A group of NGOs including Oxfam and Greenpeace have decided to sue the French state for not doing enough to tackle climate change. Greenpeace states on its website that what it calls Paris' insufficient actions show the non-compliance of the government's international, European and French obligations.

The NGOs have launched a campaign and call it L'Affaire du siècle, the "case of the century".

The four associations, Our Affair to All, the Foundation for Nature and Man, Greenpeace France and Oxfam France are calling on the French state to respect its commitments and point out in their statement that the Intergovernmental Panel on Climate Change (IPCC) recently has published a report about the impacts of climate change on the environment, human health, respect for fundamental rights and social equality.

Even though French president Emmanuel Macron stood up for action against climate change and talked about "making our planet great again", environmental campaigners have accused him of doing too little.

Criticism of the president’s approach to green issues has grown since Macron's U-turn on anti-pollution fuel tax hikes in the face of nationwide 'gilets jaunes' protests, RFI reported.

While the causes of climate change have been known since the 1960s, successive French governments have always postponed courageous decisions that avert disaster, says the association.

Greenhouse gas emissions have risen since the Paris Agreement in 2015, in which France joined 200 nations in pledging to limit temperature rises to below 1.5 degrees Celsius.
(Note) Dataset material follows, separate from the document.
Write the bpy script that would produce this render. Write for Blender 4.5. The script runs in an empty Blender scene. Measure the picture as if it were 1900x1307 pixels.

Among the actions deemed necessary by the NGOs are: reducing the carbon footprint, abandoning the use of fossil and nuclear energy and transitioning to renewables, improving energy efficiency and preparing a national climate change adaptation and mitigation plan.

Greenpeace highlighted that previously, in Germany, farmers affected by drought sued the government, with the aid of the NGO, to force Berlin to tackle climate change. Another case in the Netherlands shows that the judiciary ordered the Dutch government to revise upwards its targets for reducing greenhouse gas emissions. In Colombia, 25 young people made the Supreme Court recognise the need to take action against deforestation and for climate protection.

In France, as a first step, the 4 NGOs have sent a request to the Prime Minister and 12 members of the government, "which is the first act of a climate justice action against the French state", says their statement, adding that they are asking for compensation, among others for ecological damage to the environment.

The French state has two months to respond to the legal action and, failing that, the group of NGOs have threatened to take the matter to the courts.